Di akhir rapat akbar itu, mahasiswa menyodorkan naskah Tiga Tuntutan Rakyat alias Tritura kepada Sarwo Edhie. Isi Tritura adalah bubarkan PKI, susun kembali Kabinet Dwikora, dan turunkan harga sandang-pangan. "Kalau mahasiswa merasa yakin, saya anjurkan jalan terus. Tritura adalah hati nurani rakyat," kata Sarwo Edhie, disambut sorak-sorai mahasiswa.

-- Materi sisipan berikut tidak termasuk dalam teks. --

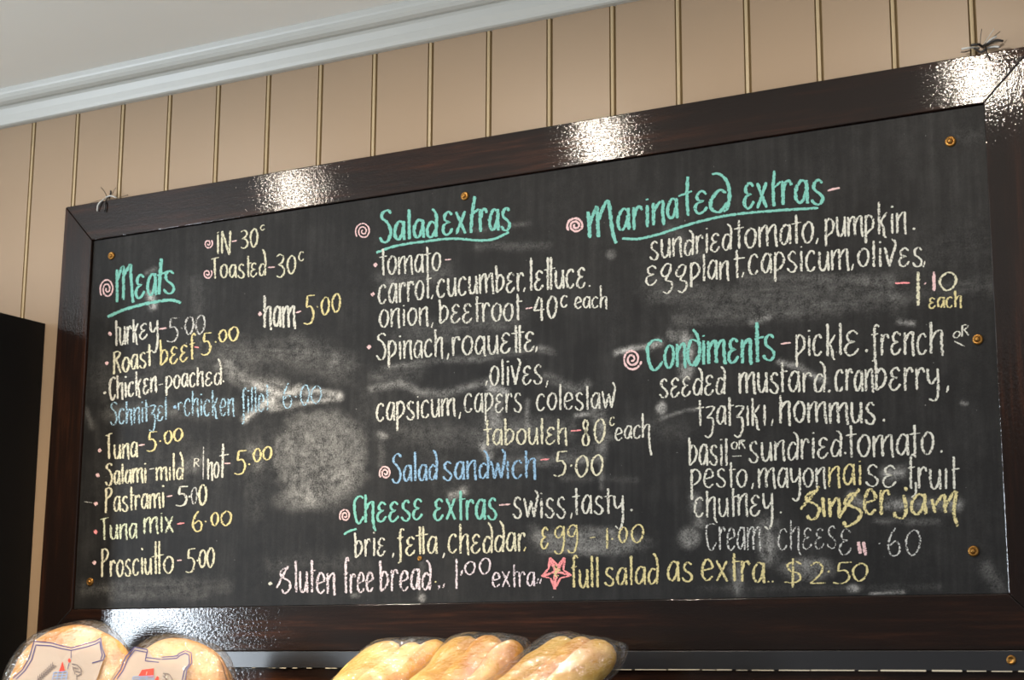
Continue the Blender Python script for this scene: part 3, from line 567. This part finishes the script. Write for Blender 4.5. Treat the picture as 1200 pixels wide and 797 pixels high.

Setelah Sarwo Edhie turun dari panggung, massa mahasiswa segera bergerak menuju Sekretariat Negara untuk berunjuk rasa. Di sana, naskah Tritura dibacakan di depan Wakil Perdana Menteri Chaerul Saleh. Mahasiswa juga menyatakan mogok kuliah sampai ketiga tuntutan mereka dipenuhi pemerintah.
Relasi mahasiswa dan tentara bertambah dekat seiring dengan makin seringnya terjadi kericuhan antara massa pendukung Sukarno dan para mahasiswa. Pada bulan-bulan pertama 1966, mahasiswa memang makin sering mengadakan unjuk rasa di depan Istana, dan makin kencang menuntut pembubaran PKI sesuatu yang berulang kali ditolak Presiden Sukarno. Semua aksi mahasiswa itu diam-diam dipantau dan dilindungi RPKAD.
Suasana makin gawat setelah mahasiswa bentrok dengan pasukan pengawal presiden, Cakrabirawa, pada 24 Februari 1966. Seorang mahasiswa, Arief Rachman Hakim, tewas. "Kami lalu minta RPKAD melatih mahasiswa," kata Fahmi Idris.
Setelah insiden itu, mahasiswa membentuk Resimen Arief Rachman Hakim-sebuah komando aksi yang sebagian anggotanya menerima pendidikan militer. "Kami juga dipinjami pistol," kata Fahmi bangga. Belakangan, nama resimen itu diganti. "Setelah diskusi dengan Pak Sarwo, beliau menyarankan namanya diganti jadi Laskar Arief Rachman Hakim saja," kata Fahmi, yang kemudian menjadi pemimpin pasukan mahasiswa itu.
Laskar Arief Rachman Hakim bergerak menduduki aset-aset negara yang dikuasai kaum komunis: dari kantor pemerintah sampai gedung kedutaan Cina dan kantor berita Xinhua. "Tapi kami tidak menjarah atau merampok," kata Fahmi. Semua aksi ini membuat Sukarno makin murka kepada mahasiswa.
Tak hanya membantu mahasiswa di balik layar, Sarwo Edhie kadang turun sendiri mengawal unjuk rasa. Sambil menyamar, dia memastikan tak ada kelompok yang mengganggu aksi-aksi mahasiswa. Para mahasiswa yang berunjuk rasa tak pernah menyadari kehadiran Sarwo Edhie.
Pada 11 Maret 1966, Soeharto memerintahkan Kemal Idris dan Sarwo Edhie menangkap Wakil Perdana Menteri Soebandrio atau seorang tokoh PKI yang juga tangan kanan Presiden Sukarno. Sebuah pasukan tanpa tanda pengenal dikirim ke Istana Merdeka untuk menyergap Soebandrio seusai sidang kabinet.
Rencana itu rupanya tercium pihak Istana. Cakrabirawa segera mengungsikan Presiden dan dua wakil perdana menteri, Soebandrio dan Chaerul Saleh, ke Istana Bogor. Malamnya, tiga jenderal menyusul ke sana: Pangdam Jaya Brigjen Amir Machmud, Brigjen M. Yusuf, dan Brigjen Basuki Rachmat.
Pada saat itulah Sukarno menandatangani Surat Perintah Sebelas Maret, yang secara de facto menyerahkan kendali pemerintahan kepada Panglima Kostrad Mayjen Soeharto. Pada hari itu, dua bulan setelah pidato Sarwo Edhie di hadapan ribuan mahasiswa di Salemba, kekuasaan Sukarno resmi dilucuti.